**THE PROBLEM:** Print the lines of the listing below verbatim from its first line through the line bearing "obj('mortar_bead', bm, 'grout', tl)". Any pictures are to be omitted.

● ● ● ●

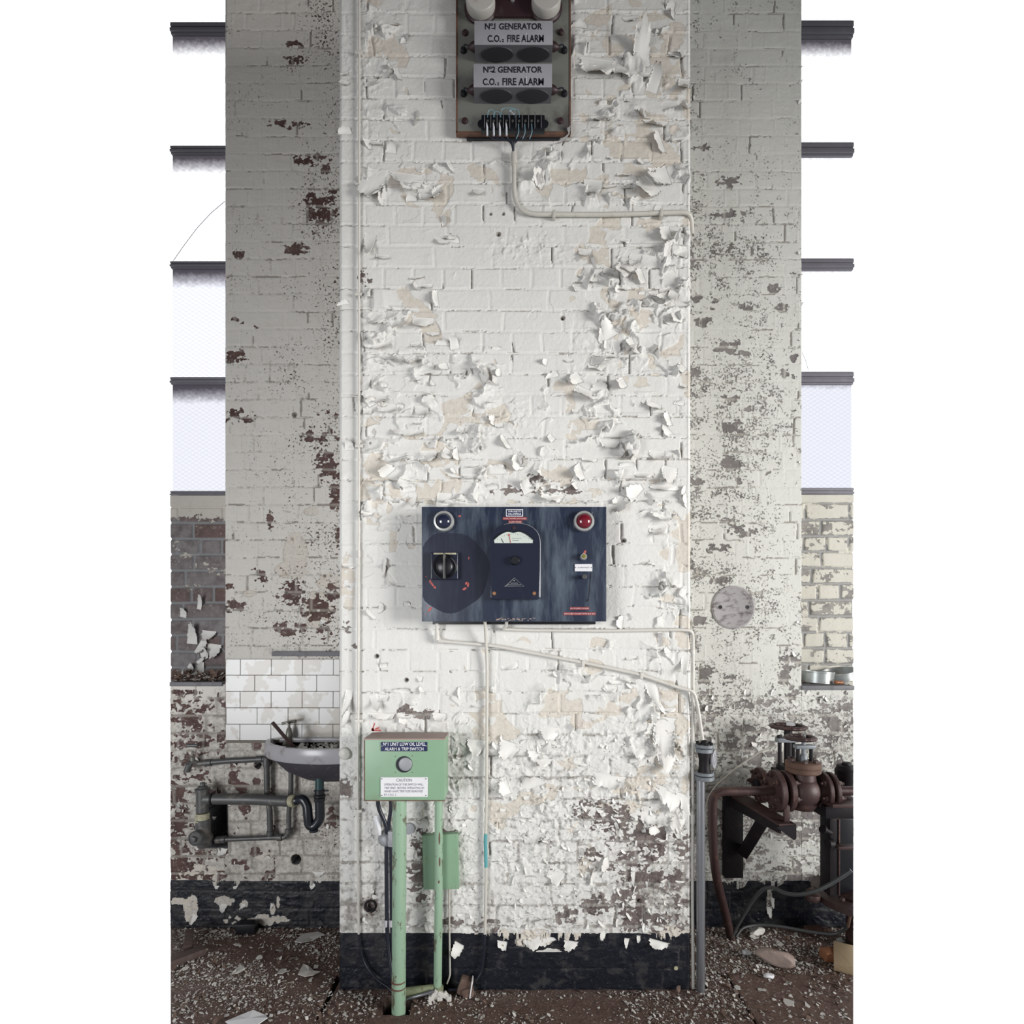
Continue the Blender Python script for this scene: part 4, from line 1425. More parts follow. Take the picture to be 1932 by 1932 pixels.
pbox(bm, 512, 641, 1229, 1238, YB - 0.024, YB, 0.004)
obj('tile_capping', bm, 'slate', tl)
bm = B()
pbox(bm, 426, 641, 1397, 1402, YB - 0.010, YB, 0.002)
obj('mortar_bead', bm, 'grout', tl)

# ------------------------------------------------------------------ alarm board
YBf = -0.028
ab = thing('alarm_board', P(968, 250, 0), 'grey-green alarm board with two generator fire alarm signs, high on the pier', 'alarm board')
bm = B()
pbox(bm, 861, 1076, -44, 250, YBf, -0.012, 0.0015)
obj('backboard', bm, 'board', ab)
bm = B()
pbox(bm, 860, 863.5, -44, 250, YBf - 0.002, -0.010, 0.0008)
pbox(bm, 1074, 1077, -44, 250, YBf - 0.002, -0.010, 0.0008)
pbox(bm, 860, 1077, 247.5, 251.5, YBf - 0.002, -0.010, 0.0008)
obj('rusty_border', bm, 'rust_edge', ab)
bm = B()
pbox(bm, 880, 1056, -30, 262, -0.012, -0.0, 0.002)
obj('timber_batten', bm, 'black', ab)
for x, y in ((878, 63), (1058, 62), (877, 229), (1057, 229)):
    bm = B()
    c = P(x, y, YBf)
    lathe(bm, c, (0, -1, 0), [(0, 0), (0.0125, 0), (0.0125, 0.004), (0.009, 0.009), (0, 0.0105)], 14)
    obj('fixing_bolt', bm, 'bell_dark', ab)
for (y0, y1), l1, l2, ta, tb in (((39, 84), 'Nº1 GENERATOR', 'C.O. FIRE ALARM', (915, 1023), (920, 1026)), ((120.5, 164), 'Nº2 GENERATOR', 'C.O. FIRE ALARM', (912, 1023), (911, 1026))):
    yf = -0.098
    a, b = P(895 if y0 < 100 else 893.5, y1, yf), P(1043 if y0 < 100 else 1041.5, y0, yf)
    bm = B()
    box(bm, a.x, b.x, yf, yf + 0.003, a.z, b.z, 0.0008)
    bx_ = obj('sign_plate', bm, 'sign', ab)
    bm = B()
    # housing: sides, top and a sloped reflector underneath
    box(bm, a.x, a.x + 0.002, yf + 0.003, YBf, a.z, b.z)
    box(bm, b.x - 0.002, b.x, yf + 0.003, YBf, a.z, b.z)
    box(bm, a.x + 0.002, b.x - 0.002, yf + 0.003, YBf, b.z - 0.002, b.z)
    box(bm, a.x + 0.002, b.x - 0.002, yf + 0.003, YBf, a.z, a.z + 0.003)
    obj('sign_housing', bm, 'sign_inside', bx_, smooth=0)
    for xx in (0.29, 0.76):
        bm = B()
        c = Vector((a.x + (b.x - a.x) * xx, yf + 0.036, a.z - 0.0005))
        lathe(bm, c, (0, 0, -1), [(0, 0), (0.043, 0), (0.041, 0.003), (0, 0.004)], 28)
        for v in bm.verts:
            v.co.x = c.x + (v.co.x - c.x) * 1.5
            v.co.y = c.y + (v.co.y - c.y) * 0.72
        obj('lamp_hole', bm, 'lamp_hole', bx_)
    yt = yf - 0.0002
    t = text('lettering', l1, ta[0], ta[1], y0 + 5, y0 + 17, yt, 'ink', bx_, 0.022)
    bm = B()
    pbox(bm, ta[0] + 12.5, ta[0] + 17.5, y0 + 13.6, y0 + 14.8, yt - 0.0006, yt)
    obj('underline', bm, 'ink', bx_, smooth=0)
    t = text('lettering', 'C.O.', tb[0], tb[0] + 25, y0 + 27.5, y0 + 40.5, yt, 'ink', bx_, 0.022)
    t = text('lettering', '2', tb[0] + 27, tb[0] + 31, y0 + 35, y0 + 40.5, yt, 'ink', bx_, 0.022)
    t = text('lettering', 'FIRE ALARM', tb[0] + 37, tb[1], y0 + 27, y0 + 40.5, yt, 'ink', bx_, 0.022)
    bm = B()
    pbox(bm, 992.7, 993.6, y0 + 23, y0 + 41, yf - 0.0006, yf)
    obj('crack_line', bm, 'snow', bx_, smooth=0)
    for sx, gx, x0 in ((-1, 876, a.x), (1, 1063, b.x)):
        ym = y0 + 55
        bm = B()
        p0 = P(893 if sx < 0 else 1043, ym - 6, -0.06)
        p1 = P(878 if sx < 0 else 1058, ym - 10, -0.045)
        lathe(bm, (x0, -0.06, p0.z), (sx, 0, -0.12), [(0, 0), (0.017, 0), (0.015, 0.012), (0.005, 0.028), (0, 0.03)], 16)
        g = obj('cable_gland', bm, 'bell_dark', ab)
        bm = B()
        tube(bm, [(x0 + sx * 0.022, -0.06, p0.z), (x0 + sx * 0.036, -0.062, p0.z + 0.006), P(gx, ym - 10, -0.05), P(gx + sx * 1.5, ym, -0.036)], 0.0028, 8, 0.012)
        obj('lead_wire', bm, 'black_rubber', g)
        bm = B()
        lathe(bm, P(gx + sx * 1.5, ym + 3, YBf), (0, -1, 0), [(0, 0), (0.012, 0), (0.012, 0.008), (0.008, 0.014), (0, 0.015)], 14)
        obj('terminal_stud', bm, 'black', g)
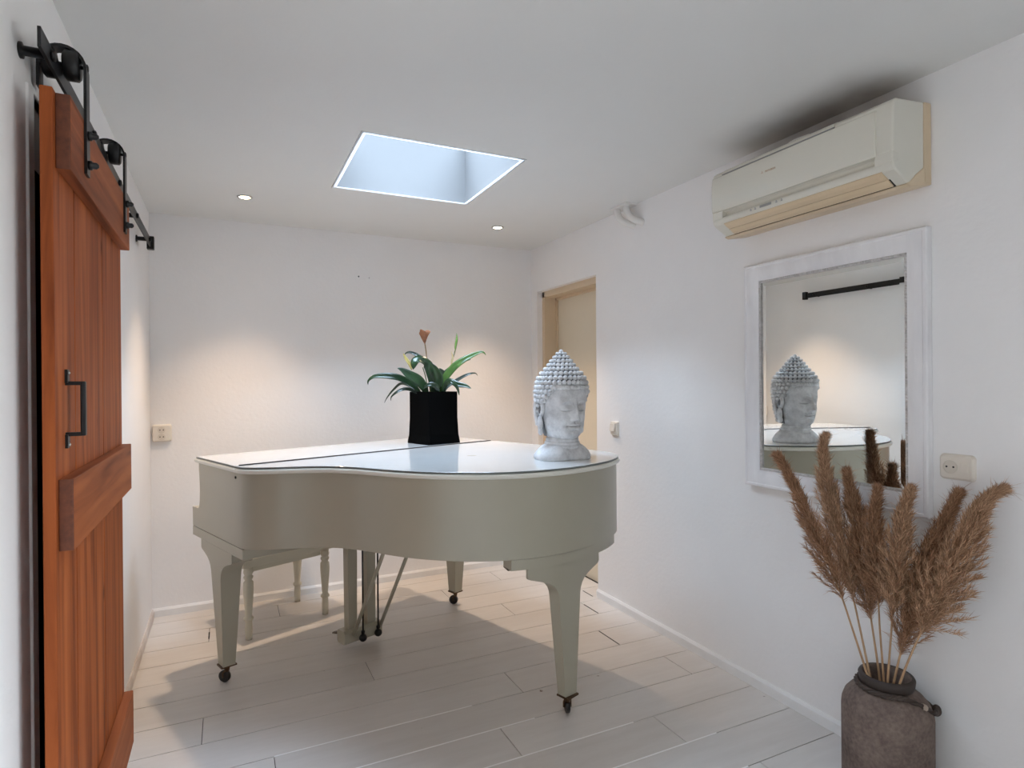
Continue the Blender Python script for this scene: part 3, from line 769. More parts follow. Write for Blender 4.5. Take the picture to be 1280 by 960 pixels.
for i in range(NV+1):
    z = .070 + (.41-.070)*i/NV
    a = lerp_prof(WID, z); f = lerp_prof(FRO, z); bk = lerp_prof(BAK, z)
    for j in range(NU):
        # denser samples on the face
        u = j/NU*2*PI - PI
        th = u - .45*math.sin(u)
        s, c = math.sin(th), math.cos(th)
        e = .90
        x = a * math.copysign(abs(s)**e, s)
        y = -(f if c > 0 else bk) * math.copysign(abs(c)**e, c)
        if c > 0: y -= face_d(x, z) * min(1, c*2.2)
        vs.append((x, y, z))
fs = [(i*NU+j, i*NU+(j+1) % NU, (i+1)*NU+(j+1) % NU, (i+1)*NU+j) for i in range(NV) for j in range(NU)] + [tuple(range(NV*NU, NV*NU+NU))]
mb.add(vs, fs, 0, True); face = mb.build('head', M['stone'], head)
# neck rings
mb = MB()
def ering(zc, rx, ry, rt, y0):
    mb.tube([(rx*math.cos(2*PI*k/48), y0 + ry*math.sin(2*PI*k/48), zc) for k in range(49)], rt, 10, cap=False)
ering(.088, .062, .066, .012, -.004); ering(.072, .068, .070, .012, -.002); ering(.058, .073, .074, .012, 0)
mb.lathe([(.060, .050), (.060, .10)], (0, 0, 0), 32)
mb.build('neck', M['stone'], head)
# bust base: sloping shoulders cut flat
mb = MB(); rings = [(1.0, .98, 0), (1.02, 1.0, .012), (1.0, .98, .022), (.93, .90, .036), (.82, .82, .050), (.70, .74, .062), (.58, .66, .070)]
vs = []; n = 56
for kx, ky, z in rings:
    for j in range(n):
        a = 2*PI*j/n; s, c = math.sin(a), math.cos(a)
        vs.append((.128*kx*math.copysign(abs(c)**.72, c), .095*ky*math.copysign(abs(s)**.72, s) - .004, z))
fs = [(i*n+j, i*n+(j+1) % n, (i+1)*n+(j+1) % n, (i+1)*n+j) for i in range(len(rings)-1) for j in range(n)] + [tuple(range(n))[::-1], tuple(range((len(rings)-1)*n, len(rings)*n))]
mb.add(vs, fs, 0, True); mb.build('bust_base', M['stone'], head)
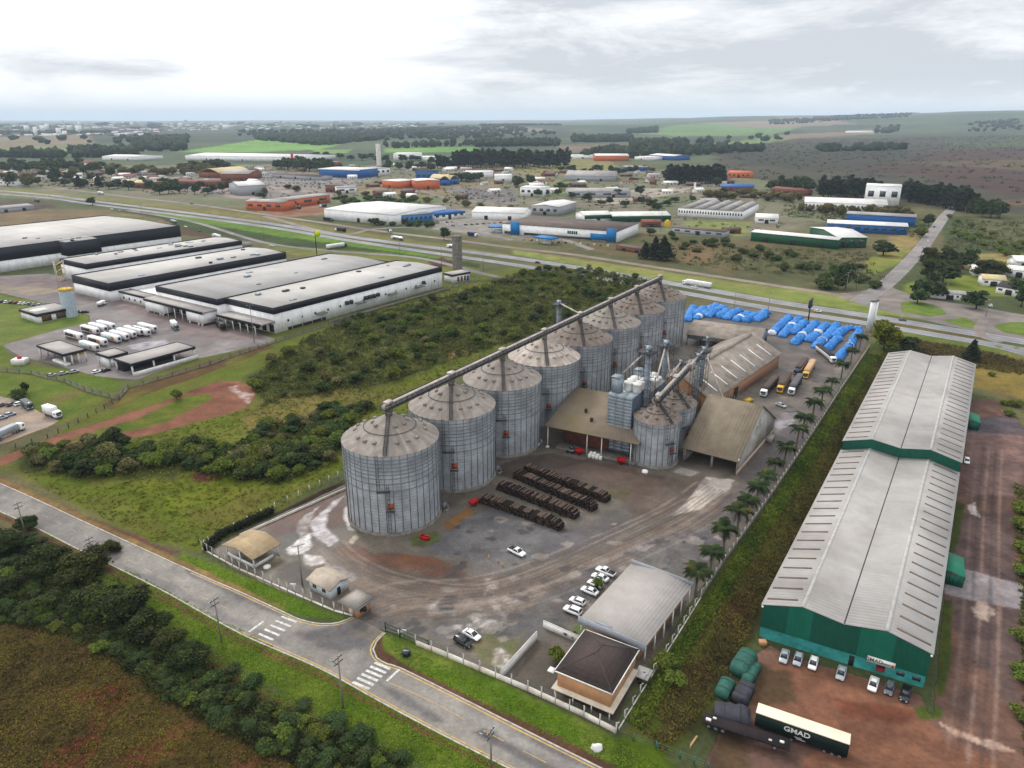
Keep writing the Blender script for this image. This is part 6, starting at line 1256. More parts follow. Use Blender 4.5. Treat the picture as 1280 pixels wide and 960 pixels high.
def far_building(label, a, b, D, e, r, kind, wm, rm, band=None, doors=2, wins=0, cat='factory', name='factory_building', z=0):
 A, rot_, Ln_ = fr_of(G(*a), G(*b)); FOOT.append((A.x + Ln_ / 2 * math.cos(rot_) - D / 2 * math.sin(rot_), A.y + Ln_ / 2 * math.sin(rot_) + D / 2 * math.cos(rot_), max(Ln_, D) * .62 + 8)); t = thing(name, label, cat, (A.x, A.y, hz1(A.x, A.y) if A.y > 1500 else 0), rot_); D = float(D)
 mb = MB()
 if kind == 'gy':
  mb.loft([[(0, y, -1), (Ln_, y, -1), (Ln_, y, e), (Ln_ / 2, y, r - .1), (0, y, e)] for y in (D, 0)], 0, True, True)
 elif kind == 'gx':
  mb.loft([[(x, 0, -1), (x, D, -1), (x, D, e), (x, D / 2, r - .1), (x, 0, e)] for x in (0, Ln_)], 0, True, True)
 else: mb.box(0, 0, -1, Ln_, D, e)
 w_ = mb.obj('wall', WM[wm], t)
 mb = MB()
 if kind == 'gx': roof_gx(mb, Ln_, D, e, r, .5, .25)
 elif kind == 'gy': roof_gy(mb, Ln_, D, e, r, .5, .25)
 elif kind == 'arch':
  n = 10; sec = [(-.5 + (Ln_ + 1) * i / n, e + (r - e) * math.sin(PI * i / n)) for i in range(n + 1)]
  mb.loft([[(x, y, z_) for x, z_ in sec + [(x_, z2 - .3) for x_, z2 in reversed(sec)]] for y in (D + .5, -.5)], 0, True, True)
 elif kind == 'saw':
  n = max(3, int(Ln_ / 14)); 
  for k in range(n): x0, x1 = Ln_ * k / n, Ln_ * (k + 1) / n; mb.loft([[(x0, y, e + .05), (x1, y, e + .05), (x0 + (x1 - x0) * .5, y, r)] for y in (D + .4, -.4)], 0, True, True)
 else: mb.box(-.3, -.3, e + .02, Ln_ + .3, D + .3, e + .4); 
 mb.obj('roof', RM[rm], t)
 if band: MB().box(-.45, -.5, e - band[1], Ln_ + .45, -.32, e + .6).obj('fascia', WM[band[0]], t)
 for k in range(doors): x = Ln_ * (k + .6) / (doors + .2); MB().box(x - 2, -.12, 0, x + 2, .05, min(4.4, e * .7)).obj('door', M_DARK, w_)
 if wins:
  n = wins
  for k in range(n): x = Ln_ * (k + .5) / n; wd = Ln_ / n * .5; MB().box(x - wd / 2, -.1, e * .45, x + wd / 2, .06, e * .75).obj('window', M_GLASS, w_)
 return t, w_, Ln_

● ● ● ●

**EXERCISE RESPONSE:**
Continue the Blender Python script for this scene: part 4, from line 1425. More parts follow. Take the picture to be 1932 by 1932 pixels.
pbox(bm, 512, 641, 1229, 1238, YB - 0.024, YB, 0.004)
obj('tile_capping', bm, 'slate', tl)
bm = B()
pbox(bm, 426, 641, 1397, 1402, YB - 0.010, YB, 0.002)
obj('mortar_bead', bm, 'grout', tl)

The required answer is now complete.